Items from a data source:

● ● ● ●

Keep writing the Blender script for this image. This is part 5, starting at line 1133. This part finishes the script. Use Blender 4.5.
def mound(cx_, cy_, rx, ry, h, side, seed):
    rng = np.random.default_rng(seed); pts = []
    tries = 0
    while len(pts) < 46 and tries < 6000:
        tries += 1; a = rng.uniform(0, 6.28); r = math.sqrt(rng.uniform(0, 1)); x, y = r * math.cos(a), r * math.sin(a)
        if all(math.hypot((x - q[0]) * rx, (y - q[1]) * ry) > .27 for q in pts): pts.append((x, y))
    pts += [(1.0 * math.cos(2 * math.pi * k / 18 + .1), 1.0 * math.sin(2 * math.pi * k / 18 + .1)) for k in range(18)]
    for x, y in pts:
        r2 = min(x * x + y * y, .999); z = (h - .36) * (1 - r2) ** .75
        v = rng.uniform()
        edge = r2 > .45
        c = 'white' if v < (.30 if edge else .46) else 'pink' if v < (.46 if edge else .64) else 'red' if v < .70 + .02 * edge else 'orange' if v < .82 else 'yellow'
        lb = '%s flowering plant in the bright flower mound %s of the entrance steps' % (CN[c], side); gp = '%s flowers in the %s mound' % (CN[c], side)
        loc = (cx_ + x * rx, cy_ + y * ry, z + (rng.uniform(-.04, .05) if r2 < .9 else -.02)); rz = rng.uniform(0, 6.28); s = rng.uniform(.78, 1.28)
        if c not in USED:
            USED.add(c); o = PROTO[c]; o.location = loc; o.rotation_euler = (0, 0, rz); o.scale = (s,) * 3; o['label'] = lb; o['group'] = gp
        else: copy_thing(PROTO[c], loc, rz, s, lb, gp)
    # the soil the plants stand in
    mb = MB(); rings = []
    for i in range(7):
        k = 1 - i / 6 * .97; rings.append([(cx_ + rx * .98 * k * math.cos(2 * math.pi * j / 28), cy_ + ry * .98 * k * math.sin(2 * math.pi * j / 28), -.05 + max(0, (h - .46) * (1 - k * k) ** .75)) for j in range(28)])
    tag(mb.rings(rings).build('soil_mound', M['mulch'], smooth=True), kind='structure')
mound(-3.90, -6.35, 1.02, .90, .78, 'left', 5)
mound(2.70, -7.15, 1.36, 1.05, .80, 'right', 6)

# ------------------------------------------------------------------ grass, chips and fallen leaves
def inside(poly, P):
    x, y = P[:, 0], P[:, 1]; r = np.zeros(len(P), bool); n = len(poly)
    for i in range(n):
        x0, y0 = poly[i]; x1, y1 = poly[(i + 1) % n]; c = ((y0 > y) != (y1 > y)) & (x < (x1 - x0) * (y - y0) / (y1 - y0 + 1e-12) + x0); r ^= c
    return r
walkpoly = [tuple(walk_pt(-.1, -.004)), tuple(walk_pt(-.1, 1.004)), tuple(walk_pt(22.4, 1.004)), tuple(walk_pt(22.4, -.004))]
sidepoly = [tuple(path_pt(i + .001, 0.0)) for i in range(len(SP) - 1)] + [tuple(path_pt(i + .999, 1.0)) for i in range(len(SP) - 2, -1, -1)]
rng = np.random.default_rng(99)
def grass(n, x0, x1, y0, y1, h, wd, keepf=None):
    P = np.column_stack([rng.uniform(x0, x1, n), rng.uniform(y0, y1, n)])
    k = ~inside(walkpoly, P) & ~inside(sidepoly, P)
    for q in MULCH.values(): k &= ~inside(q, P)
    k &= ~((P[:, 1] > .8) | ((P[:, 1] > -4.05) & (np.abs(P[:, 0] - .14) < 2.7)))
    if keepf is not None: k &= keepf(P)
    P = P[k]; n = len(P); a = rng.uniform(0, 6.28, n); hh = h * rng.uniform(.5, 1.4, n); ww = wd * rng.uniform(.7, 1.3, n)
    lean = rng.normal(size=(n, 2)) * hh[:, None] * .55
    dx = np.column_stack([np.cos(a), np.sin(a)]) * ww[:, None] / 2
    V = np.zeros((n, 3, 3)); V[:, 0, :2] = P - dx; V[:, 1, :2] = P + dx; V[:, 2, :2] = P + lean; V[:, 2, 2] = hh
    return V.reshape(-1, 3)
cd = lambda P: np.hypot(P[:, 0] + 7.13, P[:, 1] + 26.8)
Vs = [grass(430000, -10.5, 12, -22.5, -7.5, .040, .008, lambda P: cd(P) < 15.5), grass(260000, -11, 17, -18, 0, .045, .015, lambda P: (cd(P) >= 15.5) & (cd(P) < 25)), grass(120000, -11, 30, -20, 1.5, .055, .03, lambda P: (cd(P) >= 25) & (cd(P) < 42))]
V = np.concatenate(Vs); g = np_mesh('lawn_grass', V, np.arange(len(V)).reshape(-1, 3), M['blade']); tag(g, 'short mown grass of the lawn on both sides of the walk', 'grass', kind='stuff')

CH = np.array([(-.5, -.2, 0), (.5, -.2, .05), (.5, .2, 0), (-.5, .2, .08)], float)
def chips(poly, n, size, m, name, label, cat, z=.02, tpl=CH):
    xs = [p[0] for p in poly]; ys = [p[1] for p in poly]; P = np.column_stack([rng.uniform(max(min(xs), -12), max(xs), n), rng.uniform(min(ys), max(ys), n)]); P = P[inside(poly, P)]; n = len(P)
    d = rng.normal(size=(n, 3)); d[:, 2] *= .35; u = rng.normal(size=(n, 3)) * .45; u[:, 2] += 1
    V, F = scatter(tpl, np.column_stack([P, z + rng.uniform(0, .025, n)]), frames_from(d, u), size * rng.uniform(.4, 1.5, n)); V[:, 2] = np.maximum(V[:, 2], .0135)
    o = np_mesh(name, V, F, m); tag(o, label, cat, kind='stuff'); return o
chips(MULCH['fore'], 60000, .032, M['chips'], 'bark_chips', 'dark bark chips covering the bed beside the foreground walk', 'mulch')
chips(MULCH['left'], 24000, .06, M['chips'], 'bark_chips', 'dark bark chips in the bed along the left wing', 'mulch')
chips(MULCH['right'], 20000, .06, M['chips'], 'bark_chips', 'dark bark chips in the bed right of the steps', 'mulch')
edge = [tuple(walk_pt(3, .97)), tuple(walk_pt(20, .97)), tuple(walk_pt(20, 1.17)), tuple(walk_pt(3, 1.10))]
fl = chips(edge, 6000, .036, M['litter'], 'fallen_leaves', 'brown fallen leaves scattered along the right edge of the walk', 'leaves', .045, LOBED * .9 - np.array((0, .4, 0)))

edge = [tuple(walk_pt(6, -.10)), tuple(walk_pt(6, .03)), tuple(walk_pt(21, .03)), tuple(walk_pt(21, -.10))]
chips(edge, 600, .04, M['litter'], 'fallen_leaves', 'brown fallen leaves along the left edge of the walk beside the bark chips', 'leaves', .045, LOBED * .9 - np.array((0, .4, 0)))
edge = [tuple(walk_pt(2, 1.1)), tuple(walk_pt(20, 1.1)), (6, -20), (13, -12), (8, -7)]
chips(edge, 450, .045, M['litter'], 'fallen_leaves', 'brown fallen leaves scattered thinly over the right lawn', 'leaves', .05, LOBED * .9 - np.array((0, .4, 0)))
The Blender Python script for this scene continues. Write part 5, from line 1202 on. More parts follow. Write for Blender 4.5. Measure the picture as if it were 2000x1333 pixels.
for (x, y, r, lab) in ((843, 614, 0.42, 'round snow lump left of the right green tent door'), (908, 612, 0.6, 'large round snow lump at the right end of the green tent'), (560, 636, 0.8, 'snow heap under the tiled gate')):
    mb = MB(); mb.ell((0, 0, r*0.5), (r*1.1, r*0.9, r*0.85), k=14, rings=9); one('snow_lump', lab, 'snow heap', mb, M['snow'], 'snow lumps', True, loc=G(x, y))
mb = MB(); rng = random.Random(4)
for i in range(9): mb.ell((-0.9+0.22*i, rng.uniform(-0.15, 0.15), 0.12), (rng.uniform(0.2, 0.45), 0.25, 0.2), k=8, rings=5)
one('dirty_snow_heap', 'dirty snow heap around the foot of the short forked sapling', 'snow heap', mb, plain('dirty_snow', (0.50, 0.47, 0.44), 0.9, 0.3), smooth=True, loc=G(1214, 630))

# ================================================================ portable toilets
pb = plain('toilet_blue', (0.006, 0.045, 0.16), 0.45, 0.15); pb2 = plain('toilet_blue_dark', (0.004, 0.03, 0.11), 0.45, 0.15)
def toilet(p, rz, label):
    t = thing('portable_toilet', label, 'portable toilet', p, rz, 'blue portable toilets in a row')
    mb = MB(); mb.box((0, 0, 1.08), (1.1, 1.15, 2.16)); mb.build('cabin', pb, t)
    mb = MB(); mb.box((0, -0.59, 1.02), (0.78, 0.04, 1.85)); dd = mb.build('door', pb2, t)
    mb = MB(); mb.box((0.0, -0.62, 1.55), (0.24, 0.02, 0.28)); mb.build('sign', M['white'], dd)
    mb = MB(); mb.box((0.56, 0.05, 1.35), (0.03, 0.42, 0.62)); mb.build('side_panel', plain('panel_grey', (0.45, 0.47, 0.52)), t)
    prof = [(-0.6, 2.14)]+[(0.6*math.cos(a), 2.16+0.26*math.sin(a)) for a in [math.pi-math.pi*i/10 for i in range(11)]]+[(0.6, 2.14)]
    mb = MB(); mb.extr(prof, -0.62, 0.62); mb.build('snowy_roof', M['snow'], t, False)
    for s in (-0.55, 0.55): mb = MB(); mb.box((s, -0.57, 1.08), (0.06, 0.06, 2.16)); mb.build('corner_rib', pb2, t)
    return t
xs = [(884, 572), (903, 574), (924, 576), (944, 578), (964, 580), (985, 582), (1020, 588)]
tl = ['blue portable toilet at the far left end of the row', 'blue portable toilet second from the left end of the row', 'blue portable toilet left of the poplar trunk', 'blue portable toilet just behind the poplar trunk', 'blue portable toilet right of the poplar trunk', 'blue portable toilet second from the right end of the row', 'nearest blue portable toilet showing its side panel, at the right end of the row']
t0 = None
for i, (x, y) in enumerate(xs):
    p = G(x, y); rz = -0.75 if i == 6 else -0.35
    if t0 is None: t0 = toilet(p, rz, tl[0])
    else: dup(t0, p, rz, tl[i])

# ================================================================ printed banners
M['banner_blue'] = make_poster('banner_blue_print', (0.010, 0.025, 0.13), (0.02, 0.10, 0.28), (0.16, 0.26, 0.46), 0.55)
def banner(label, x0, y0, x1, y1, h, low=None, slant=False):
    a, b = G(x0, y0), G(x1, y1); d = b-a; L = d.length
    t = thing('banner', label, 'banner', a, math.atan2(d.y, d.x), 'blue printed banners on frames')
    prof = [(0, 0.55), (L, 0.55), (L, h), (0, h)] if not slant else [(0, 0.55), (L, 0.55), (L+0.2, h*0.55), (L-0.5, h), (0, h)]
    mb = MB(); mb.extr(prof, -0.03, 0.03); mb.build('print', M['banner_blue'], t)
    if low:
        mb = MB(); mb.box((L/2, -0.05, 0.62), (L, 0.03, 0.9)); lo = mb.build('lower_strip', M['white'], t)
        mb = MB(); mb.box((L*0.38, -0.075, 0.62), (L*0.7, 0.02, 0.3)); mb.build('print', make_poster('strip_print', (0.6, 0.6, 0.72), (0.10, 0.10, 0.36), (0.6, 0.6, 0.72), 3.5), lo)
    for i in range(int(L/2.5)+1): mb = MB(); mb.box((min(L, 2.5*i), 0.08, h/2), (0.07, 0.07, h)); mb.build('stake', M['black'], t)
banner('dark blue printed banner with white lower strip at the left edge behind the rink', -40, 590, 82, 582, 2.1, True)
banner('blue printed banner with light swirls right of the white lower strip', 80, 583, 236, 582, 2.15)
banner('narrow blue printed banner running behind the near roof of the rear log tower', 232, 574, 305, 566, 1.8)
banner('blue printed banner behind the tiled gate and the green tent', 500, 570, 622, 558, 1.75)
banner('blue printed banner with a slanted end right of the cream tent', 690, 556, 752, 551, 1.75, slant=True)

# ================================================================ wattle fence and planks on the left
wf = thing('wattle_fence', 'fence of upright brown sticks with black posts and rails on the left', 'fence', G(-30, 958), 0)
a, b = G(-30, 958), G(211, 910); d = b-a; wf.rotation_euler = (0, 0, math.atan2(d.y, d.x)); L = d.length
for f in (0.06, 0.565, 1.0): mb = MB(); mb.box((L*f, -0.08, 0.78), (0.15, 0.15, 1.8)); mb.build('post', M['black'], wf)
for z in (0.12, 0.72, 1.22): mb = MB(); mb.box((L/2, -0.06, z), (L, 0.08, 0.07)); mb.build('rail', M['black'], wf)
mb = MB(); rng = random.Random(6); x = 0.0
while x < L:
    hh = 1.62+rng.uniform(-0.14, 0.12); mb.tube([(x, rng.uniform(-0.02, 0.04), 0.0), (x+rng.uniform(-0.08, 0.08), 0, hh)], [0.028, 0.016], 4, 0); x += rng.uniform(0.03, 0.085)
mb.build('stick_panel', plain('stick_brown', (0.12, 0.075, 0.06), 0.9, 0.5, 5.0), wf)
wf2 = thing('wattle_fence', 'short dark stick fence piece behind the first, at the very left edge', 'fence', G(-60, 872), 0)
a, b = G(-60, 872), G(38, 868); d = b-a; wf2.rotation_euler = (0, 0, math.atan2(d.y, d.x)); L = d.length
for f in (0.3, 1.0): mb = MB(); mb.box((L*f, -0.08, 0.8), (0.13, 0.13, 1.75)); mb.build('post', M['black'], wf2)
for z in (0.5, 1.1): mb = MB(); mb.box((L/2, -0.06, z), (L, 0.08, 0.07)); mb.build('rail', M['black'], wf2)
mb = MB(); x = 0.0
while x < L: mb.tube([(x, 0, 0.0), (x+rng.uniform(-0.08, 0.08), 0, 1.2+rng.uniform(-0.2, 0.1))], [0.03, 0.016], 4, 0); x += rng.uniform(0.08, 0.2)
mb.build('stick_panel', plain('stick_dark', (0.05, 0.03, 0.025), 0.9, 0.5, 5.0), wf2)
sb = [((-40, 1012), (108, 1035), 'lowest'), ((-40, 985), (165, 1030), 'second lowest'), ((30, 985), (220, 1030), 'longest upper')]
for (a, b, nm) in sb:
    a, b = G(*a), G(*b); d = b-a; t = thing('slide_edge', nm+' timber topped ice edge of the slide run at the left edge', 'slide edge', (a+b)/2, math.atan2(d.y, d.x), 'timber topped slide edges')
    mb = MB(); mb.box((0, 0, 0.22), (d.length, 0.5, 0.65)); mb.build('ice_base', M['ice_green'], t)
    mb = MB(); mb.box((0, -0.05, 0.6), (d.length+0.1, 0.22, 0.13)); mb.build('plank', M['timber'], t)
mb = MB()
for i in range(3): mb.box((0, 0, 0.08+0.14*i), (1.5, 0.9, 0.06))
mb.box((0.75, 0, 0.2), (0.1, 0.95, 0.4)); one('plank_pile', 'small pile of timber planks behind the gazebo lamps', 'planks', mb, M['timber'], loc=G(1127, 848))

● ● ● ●

What is asked: Look at the material above and copy, word for word, its lines from the first through the one containing "mound(2.70, -7.15, 1.36, 1.05, .80, 'right', 6)".

Final result:
Keep writing the Blender script for this image. This is part 5, starting at line 1133. This part finishes the script. Use Blender 4.5.
def mound(cx_, cy_, rx, ry, h, side, seed):
    rng = np.random.default_rng(seed); pts = []
    tries = 0
    while len(pts) < 46 and tries < 6000:
        tries += 1; a = rng.uniform(0, 6.28); r = math.sqrt(rng.uniform(0, 1)); x, y = r * math.cos(a), r * math.sin(a)
        if all(math.hypot((x - q[0]) * rx, (y - q[1]) * ry) > .27 for q in pts): pts.append((x, y))
    pts += [(1.0 * math.cos(2 * math.pi * k / 18 + .1), 1.0 * math.sin(2 * math.pi * k / 18 + .1)) for k in range(18)]
    for x, y in pts:
        r2 = min(x * x + y * y, .999); z = (h - .36) * (1 - r2) ** .75
        v = rng.uniform()
        edge = r2 > .45
        c = 'white' if v < (.30 if edge else .46) else 'pink' if v < (.46 if edge else .64) else 'red' if v < .70 + .02 * edge else 'orange' if v < .82 else 'yellow'
        lb = '%s flowering plant in the bright flower mound %s of the entrance steps' % (CN[c], side); gp = '%s flowers in the %s mound' % (CN[c], side)
        loc = (cx_ + x * rx, cy_ + y * ry, z + (rng.uniform(-.04, .05) if r2 < .9 else -.02)); rz = rng.uniform(0, 6.28); s = rng.uniform(.78, 1.28)
        if c not in USED:
            USED.add(c); o = PROTO[c]; o.location = loc; o.rotation_euler = (0, 0, rz); o.scale = (s,) * 3; o['label'] = lb; o['group'] = gp
        else: copy_thing(PROTO[c], loc, rz, s, lb, gp)
    # the soil the plants stand in
    mb = MB(); rings = []
    for i in range(7):
        k = 1 - i / 6 * .97; rings.append([(cx_ + rx * .98 * k * math.cos(2 * math.pi * j / 28), cy_ + ry * .98 * k * math.sin(2 * math.pi * j / 28), -.05 + max(0, (h - .46) * (1 - k * k) ** .75)) for j in range(28)])
    tag(mb.rings(rings).build('soil_mound', M['mulch'], smooth=True), kind='structure')
mound(-3.90, -6.35, 1.02, .90, .78, 'left', 5)
mound(2.70, -7.15, 1.36, 1.05, .80, 'right', 6)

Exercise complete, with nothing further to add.